I learned something. And where did I learn it from? That's right...a book. :) The latest is a book titled "How We Love" by Kay and Milan Yerkovich. The book's premise is that everyone is raised according to one of four imprints. These imprints are what cause us to react in certain ways when we come in contact with others. Basically, it says that we will express our love based on the way that we were raised, and our personalities. Some of you might be saying "well, duh, how else are we going to express love, if it's not based on our personalities and the way in which we were raised?" And I agree, but often times we don't realize how it all connects. This book helps to shed a little bit of light on that aspect of things.

So you're probably wondering just what it was that I learned. Well, apparently, I'm a people pleaser. Not in the sense that I can't say no (although that is something that I have a hard time with) and not in the sense that I can't be my own person, or am afraid to take risks (my current decisions kind of prove otherwise as far as that goes.) What it does mean is that my ideas of "once a friend, always a friend" and the fact that I go into pursuit mode when people, who were once close, try to pull away, are based on my own insecurities. The fact that I see this pursuit of someone as a mark of a loyal friend, is just further proof that I don't completely understand my actions myself.

Reading this book showed me a lot about myself that I had not previously thought about. It basically explains everything that I had not understood before. It explains why I fight so hard to hold on to people, even when they are hurting me. It explains why I clean more when I'm worried about my living situation. And it's not a recent development.

I can remember, as a child, making "surprises" for my mom when she was really stressed out to help her feel better. These "surprises" usually consisted of cleaning in some form or other, but generally the kitchen floor. When my friends were in trouble of some kind or other, my first reaction was to do what I could to fix things and make them feel better. I was the "good girl" because I knew that made the adults in my life pleased with me. In high school, when it became clear that the other kids in my class had no interest in changing their opinion of me, no matter what I did or said, I got tired of trying. I gave in to my introvert and picked up a book. But the resentment that I have since struggled with is apparently common to pleasers who get tired of trying to please. That's also when the anxiety attacks started, although I didn't realize that's what they were at the time.

When I started dating my first boyfriend, I pursued him for 6 months, regardless of the fact that he was sending clear signals that a relationship was not something that he could handle right then. I hung on for 9 more months after that, even though I should not have. Shortly after my anxiety got worse, and I think it's because I knew he was hurting, and I couldn't make it better. I had always made my own anxiety go away by making others feel better. When that wasn't an option, I didn't have any idea how to deal with it.

My grades throughout school were also more focused on making my teachers happy than on a real desire to do well.
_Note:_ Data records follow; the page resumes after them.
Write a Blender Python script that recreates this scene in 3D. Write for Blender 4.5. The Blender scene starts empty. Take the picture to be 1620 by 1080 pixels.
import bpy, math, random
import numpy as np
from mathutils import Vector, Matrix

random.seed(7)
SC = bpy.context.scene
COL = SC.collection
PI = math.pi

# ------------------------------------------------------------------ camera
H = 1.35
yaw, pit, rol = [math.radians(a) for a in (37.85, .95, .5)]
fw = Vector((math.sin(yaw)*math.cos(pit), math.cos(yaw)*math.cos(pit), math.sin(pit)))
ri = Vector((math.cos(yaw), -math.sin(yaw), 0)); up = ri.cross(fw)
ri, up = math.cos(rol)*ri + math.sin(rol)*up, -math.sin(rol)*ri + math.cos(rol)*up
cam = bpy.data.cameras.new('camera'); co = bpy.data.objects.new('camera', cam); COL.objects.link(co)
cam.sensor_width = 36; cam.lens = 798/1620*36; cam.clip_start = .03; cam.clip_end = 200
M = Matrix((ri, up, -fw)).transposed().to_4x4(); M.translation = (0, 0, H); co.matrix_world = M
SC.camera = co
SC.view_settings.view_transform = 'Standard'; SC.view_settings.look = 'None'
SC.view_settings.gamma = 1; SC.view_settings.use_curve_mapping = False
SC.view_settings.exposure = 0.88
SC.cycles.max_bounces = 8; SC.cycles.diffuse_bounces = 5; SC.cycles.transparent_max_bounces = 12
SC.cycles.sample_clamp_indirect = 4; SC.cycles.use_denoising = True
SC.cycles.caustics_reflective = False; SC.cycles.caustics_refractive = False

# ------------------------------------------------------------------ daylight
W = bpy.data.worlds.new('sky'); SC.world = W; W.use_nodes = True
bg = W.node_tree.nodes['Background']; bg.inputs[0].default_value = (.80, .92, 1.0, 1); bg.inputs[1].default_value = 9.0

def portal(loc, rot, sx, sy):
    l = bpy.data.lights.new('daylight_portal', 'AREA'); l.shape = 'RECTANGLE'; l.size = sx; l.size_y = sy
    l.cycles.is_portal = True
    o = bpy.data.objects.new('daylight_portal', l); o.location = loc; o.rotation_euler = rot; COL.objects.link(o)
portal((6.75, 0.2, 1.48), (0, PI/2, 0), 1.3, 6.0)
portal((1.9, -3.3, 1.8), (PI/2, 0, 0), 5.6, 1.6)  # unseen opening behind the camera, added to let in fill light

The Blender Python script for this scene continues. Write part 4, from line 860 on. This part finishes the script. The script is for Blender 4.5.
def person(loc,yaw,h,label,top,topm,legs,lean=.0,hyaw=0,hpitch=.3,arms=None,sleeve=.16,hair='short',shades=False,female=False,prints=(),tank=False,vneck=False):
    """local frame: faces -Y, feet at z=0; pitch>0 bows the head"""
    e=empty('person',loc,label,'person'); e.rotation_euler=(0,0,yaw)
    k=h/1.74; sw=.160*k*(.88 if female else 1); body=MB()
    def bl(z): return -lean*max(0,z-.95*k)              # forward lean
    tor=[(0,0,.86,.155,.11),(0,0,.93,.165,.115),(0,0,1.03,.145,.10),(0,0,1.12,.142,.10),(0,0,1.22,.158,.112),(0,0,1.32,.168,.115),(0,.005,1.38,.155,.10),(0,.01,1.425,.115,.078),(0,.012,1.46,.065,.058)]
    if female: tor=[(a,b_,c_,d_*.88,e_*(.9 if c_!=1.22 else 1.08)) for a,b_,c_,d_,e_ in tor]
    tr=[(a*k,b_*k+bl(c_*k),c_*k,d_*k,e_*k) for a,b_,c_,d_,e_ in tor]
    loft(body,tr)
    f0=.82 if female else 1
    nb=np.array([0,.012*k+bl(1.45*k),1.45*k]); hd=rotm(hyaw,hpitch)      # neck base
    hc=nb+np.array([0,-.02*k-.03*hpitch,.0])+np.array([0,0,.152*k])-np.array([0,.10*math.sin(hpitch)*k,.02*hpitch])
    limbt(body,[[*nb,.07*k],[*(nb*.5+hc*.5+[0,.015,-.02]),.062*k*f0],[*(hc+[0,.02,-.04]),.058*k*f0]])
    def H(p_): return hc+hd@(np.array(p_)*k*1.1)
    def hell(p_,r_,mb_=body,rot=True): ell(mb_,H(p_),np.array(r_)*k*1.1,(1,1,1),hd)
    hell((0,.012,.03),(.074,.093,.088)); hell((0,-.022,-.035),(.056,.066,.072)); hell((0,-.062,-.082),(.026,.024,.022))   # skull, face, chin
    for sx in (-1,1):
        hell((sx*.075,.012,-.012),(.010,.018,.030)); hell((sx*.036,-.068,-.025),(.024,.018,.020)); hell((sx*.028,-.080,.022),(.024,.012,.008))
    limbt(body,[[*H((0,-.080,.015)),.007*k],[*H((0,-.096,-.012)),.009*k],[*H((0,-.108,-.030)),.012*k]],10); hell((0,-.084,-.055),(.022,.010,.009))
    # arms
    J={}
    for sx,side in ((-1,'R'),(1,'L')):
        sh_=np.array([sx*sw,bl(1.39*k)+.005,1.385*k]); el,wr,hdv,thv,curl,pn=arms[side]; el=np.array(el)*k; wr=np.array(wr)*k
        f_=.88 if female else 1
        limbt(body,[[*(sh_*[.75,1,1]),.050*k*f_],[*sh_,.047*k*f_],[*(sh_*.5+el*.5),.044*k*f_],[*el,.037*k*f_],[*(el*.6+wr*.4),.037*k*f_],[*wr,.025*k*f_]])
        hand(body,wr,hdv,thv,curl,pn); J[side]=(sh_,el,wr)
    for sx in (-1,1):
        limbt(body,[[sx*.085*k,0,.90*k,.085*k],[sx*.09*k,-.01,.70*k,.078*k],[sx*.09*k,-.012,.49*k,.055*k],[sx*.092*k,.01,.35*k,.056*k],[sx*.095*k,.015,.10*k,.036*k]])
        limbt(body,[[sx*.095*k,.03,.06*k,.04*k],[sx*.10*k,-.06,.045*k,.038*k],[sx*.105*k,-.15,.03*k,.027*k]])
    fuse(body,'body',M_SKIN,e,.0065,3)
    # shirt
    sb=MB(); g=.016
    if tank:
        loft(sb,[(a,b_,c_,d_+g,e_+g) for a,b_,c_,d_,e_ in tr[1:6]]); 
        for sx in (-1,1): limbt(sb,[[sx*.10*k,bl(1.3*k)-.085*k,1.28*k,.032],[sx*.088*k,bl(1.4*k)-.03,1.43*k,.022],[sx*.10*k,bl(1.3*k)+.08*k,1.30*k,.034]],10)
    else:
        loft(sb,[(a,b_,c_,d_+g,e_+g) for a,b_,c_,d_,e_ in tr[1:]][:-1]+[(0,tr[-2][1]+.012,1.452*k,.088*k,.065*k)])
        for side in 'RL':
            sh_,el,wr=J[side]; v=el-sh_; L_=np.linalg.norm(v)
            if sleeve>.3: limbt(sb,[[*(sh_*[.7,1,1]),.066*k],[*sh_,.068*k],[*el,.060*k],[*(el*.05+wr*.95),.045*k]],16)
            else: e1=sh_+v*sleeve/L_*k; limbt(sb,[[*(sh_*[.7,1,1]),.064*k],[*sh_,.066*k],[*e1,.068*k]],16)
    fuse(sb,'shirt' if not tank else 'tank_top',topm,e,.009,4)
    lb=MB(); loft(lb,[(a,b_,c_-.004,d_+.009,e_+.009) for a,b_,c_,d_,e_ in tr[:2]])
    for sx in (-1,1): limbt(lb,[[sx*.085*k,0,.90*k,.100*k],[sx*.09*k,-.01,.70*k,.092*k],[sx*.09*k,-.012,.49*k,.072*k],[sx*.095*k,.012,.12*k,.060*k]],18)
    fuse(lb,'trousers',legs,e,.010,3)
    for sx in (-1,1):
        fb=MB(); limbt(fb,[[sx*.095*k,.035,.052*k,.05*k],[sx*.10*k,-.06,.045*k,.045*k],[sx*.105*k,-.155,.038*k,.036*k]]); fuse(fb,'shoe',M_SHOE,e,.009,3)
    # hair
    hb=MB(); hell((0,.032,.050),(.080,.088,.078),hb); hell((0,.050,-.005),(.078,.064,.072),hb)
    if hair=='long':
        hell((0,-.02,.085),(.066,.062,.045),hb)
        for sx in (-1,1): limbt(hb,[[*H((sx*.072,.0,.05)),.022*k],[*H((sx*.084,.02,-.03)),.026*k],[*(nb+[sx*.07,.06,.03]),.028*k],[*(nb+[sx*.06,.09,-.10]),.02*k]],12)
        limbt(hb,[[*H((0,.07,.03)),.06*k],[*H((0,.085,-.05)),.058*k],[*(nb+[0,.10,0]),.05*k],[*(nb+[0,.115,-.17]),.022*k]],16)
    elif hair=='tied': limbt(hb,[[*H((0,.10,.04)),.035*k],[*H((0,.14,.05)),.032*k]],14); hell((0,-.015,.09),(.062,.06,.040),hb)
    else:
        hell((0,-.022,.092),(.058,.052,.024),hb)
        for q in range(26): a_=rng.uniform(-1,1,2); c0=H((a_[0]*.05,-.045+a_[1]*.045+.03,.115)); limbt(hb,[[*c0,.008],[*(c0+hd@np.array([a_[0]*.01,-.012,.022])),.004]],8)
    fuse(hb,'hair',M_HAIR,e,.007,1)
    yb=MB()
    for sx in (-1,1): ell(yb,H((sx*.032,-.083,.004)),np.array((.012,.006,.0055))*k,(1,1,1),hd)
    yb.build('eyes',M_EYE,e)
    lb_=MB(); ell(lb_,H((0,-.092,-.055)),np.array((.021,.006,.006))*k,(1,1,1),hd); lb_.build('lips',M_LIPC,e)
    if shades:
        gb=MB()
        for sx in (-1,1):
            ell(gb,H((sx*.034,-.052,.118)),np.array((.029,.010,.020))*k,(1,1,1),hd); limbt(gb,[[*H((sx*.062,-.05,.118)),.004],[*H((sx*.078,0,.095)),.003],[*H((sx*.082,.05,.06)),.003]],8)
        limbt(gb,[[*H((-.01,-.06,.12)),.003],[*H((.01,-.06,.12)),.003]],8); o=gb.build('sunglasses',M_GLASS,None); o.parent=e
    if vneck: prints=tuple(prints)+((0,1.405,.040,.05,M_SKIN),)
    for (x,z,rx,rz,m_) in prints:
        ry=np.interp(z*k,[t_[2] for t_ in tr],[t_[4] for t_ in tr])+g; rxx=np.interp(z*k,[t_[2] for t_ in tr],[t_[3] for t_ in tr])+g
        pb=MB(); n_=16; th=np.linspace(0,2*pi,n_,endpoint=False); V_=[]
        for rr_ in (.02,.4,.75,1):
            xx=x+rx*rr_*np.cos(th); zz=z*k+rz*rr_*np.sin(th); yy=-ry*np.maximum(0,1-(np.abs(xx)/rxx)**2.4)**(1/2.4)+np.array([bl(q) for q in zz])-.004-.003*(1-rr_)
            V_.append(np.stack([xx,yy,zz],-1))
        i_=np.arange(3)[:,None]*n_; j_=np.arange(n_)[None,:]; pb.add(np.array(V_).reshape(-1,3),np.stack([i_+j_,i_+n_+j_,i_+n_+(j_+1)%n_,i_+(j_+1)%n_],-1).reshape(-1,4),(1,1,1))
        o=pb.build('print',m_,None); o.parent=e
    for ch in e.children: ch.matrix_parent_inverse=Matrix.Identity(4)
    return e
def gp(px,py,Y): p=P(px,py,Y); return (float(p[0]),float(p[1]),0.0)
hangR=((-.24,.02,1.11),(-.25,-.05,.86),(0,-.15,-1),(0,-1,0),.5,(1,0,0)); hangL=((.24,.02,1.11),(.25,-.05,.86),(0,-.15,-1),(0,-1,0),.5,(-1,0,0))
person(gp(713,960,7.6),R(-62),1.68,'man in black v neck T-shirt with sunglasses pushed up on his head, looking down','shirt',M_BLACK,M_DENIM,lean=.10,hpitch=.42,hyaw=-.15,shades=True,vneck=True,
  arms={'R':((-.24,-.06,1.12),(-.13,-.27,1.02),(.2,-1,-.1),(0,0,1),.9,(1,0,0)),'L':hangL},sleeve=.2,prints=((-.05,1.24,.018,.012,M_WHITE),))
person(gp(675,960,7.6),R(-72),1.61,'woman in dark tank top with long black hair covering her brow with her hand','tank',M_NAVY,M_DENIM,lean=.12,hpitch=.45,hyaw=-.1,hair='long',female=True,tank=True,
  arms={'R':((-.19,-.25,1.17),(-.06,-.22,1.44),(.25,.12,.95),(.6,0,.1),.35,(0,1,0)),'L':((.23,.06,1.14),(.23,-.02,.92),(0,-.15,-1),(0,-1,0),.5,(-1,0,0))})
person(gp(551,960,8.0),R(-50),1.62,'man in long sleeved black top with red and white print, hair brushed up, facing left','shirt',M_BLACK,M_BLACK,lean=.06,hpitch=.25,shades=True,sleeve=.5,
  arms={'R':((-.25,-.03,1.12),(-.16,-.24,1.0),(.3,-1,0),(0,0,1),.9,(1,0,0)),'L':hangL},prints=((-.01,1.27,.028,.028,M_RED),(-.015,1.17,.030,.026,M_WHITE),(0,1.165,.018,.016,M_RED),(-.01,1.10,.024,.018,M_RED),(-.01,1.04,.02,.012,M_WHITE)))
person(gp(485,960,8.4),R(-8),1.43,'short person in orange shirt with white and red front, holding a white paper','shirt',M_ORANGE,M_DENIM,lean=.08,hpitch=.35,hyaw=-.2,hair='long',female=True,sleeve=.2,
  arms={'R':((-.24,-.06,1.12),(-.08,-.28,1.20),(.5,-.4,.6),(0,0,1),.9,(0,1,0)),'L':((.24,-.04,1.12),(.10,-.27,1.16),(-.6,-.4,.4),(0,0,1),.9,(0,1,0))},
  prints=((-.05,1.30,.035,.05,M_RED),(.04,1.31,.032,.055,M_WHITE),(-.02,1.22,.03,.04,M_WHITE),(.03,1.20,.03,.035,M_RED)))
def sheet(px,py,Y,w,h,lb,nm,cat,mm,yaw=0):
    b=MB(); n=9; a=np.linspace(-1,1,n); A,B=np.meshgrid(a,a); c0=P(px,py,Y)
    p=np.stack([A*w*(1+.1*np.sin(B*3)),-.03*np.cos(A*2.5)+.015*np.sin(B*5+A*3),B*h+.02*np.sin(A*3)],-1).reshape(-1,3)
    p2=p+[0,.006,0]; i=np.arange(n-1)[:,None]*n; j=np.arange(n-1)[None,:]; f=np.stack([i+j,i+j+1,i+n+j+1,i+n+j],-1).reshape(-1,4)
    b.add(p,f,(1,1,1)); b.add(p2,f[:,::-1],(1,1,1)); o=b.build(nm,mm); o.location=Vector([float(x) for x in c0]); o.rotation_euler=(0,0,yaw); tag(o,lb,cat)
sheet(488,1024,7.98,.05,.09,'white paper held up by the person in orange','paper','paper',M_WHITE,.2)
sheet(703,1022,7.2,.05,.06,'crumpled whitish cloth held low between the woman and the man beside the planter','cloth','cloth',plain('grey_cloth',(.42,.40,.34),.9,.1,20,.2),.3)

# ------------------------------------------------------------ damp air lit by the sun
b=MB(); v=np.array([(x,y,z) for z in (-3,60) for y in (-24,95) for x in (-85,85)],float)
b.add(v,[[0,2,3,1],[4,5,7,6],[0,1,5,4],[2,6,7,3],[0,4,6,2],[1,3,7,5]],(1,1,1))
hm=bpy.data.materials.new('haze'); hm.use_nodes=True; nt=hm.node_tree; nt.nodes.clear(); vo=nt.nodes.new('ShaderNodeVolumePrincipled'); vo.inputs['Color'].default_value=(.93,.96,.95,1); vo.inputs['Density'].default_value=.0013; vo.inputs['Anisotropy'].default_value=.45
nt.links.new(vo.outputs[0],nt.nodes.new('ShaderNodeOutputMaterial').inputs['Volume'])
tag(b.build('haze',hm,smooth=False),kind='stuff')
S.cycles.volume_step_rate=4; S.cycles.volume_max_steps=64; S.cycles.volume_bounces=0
I always said that my grades were what gave me my self esteem. Good grades meant I was successful, and poor grades meant I wasn't. Looking at it now though, I think it really had more to do with the fact that good grades meant the adults were happy. And since the adults were easier to please than the kids my age, that's what I focused on. I did learn some things that made those my age happy, like the kids my freshman year telling me that crying was immature. To learn not to cry made them happy, so I did. I assumed most people felt that way, so in order to reduce my anxiety, I learned how to only be sad when I was alone. There are tons of other examples I could give you, but it's basically the same story. I become anxious when others aren't happy, so I start doing things that I think will make them happy. Kind of gives me a new perspective on pleasers. I always thought of them as those that didn't know enough about themselves to be their own person, so they had to be what everyone else wanted them to be. Turns out, it's just their (my) way of handling anxiety.

This was probably a lot more of my personal history than you were looking for, but it makes sense. I don't have a whole lot of ideas on how to make it better, simply because most of the "growth goals" in the book focus on things I don't have a whole lot of trouble with, like saying no, or doing something a little risky. But I do know a little bit more about myself now, and at least its a place to start.